[Begin Supplied data]

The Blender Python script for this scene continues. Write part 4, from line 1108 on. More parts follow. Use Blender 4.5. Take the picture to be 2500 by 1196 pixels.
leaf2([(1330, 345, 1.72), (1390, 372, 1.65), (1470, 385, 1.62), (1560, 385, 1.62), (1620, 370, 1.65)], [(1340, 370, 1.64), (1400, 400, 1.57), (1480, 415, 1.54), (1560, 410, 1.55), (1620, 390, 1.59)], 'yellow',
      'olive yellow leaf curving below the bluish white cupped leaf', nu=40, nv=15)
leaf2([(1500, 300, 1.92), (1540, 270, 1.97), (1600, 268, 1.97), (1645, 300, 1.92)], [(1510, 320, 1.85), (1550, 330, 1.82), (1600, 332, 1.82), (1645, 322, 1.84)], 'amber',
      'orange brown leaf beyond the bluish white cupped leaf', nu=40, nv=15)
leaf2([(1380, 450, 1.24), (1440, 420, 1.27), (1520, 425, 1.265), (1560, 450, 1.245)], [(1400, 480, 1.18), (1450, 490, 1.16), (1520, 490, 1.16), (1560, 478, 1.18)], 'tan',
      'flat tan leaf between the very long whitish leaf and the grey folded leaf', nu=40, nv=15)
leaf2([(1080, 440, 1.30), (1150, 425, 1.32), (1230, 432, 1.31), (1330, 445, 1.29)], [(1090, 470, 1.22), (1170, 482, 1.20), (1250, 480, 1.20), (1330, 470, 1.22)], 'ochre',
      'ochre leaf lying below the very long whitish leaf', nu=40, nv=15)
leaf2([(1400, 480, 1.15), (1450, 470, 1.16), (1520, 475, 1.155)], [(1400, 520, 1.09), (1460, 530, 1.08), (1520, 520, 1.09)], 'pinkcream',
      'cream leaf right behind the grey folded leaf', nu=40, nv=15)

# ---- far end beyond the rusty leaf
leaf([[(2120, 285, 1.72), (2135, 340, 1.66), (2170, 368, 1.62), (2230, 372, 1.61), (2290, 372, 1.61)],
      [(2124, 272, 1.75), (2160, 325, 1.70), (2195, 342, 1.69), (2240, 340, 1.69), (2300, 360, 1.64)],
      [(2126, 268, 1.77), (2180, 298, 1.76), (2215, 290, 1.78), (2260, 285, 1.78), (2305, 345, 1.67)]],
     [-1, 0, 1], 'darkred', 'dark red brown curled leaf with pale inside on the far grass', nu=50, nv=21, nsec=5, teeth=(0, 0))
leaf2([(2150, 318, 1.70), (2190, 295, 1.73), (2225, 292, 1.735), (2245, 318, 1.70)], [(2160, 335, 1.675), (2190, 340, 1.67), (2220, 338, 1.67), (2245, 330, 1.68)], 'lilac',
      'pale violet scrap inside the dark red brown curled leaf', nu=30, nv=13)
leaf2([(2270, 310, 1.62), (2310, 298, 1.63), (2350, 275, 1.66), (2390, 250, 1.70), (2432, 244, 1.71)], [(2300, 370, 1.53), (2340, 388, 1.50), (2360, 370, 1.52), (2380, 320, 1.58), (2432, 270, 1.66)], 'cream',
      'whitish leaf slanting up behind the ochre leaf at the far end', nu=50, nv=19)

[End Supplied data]

◆ **Description of the task**: In the listing above, reproduce the first line and each one after it through the line that contains "behind the grey folded leaf', nu=40, nv=15)".

◆ **Final result**:
The Blender Python script for this scene continues. Write part 4, from line 1108 on. More parts follow. Use Blender 4.5. Take the picture to be 2500 by 1196 pixels.
leaf2([(1330, 345, 1.72), (1390, 372, 1.65), (1470, 385, 1.62), (1560, 385, 1.62), (1620, 370, 1.65)], [(1340, 370, 1.64), (1400, 400, 1.57), (1480, 415, 1.54), (1560, 410, 1.55), (1620, 390, 1.59)], 'yellow',
      'olive yellow leaf curving below the bluish white cupped leaf', nu=40, nv=15)
leaf2([(1500, 300, 1.92), (1540, 270, 1.97), (1600, 268, 1.97), (1645, 300, 1.92)], [(1510, 320, 1.85), (1550, 330, 1.82), (1600, 332, 1.82), (1645, 322, 1.84)], 'amber',
      'orange brown leaf beyond the bluish white cupped leaf', nu=40, nv=15)
leaf2([(1380, 450, 1.24), (1440, 420, 1.27), (1520, 425, 1.265), (1560, 450, 1.245)], [(1400, 480, 1.18), (1450, 490, 1.16), (1520, 490, 1.16), (1560, 478, 1.18)], 'tan',
      'flat tan leaf between the very long whitish leaf and the grey folded leaf', nu=40, nv=15)
leaf2([(1080, 440, 1.30), (1150, 425, 1.32), (1230, 432, 1.31), (1330, 445, 1.29)], [(1090, 470, 1.22), (1170, 482, 1.20), (1250, 480, 1.20), (1330, 470, 1.22)], 'ochre',
      'ochre leaf lying below the very long whitish leaf', nu=40, nv=15)
leaf2([(1400, 480, 1.15), (1450, 470, 1.16), (1520, 475, 1.155)], [(1400, 520, 1.09), (1460, 530, 1.08), (1520, 520, 1.09)], 'pinkcream',
      'cream leaf right behind the grey folded leaf', nu=40, nv=15)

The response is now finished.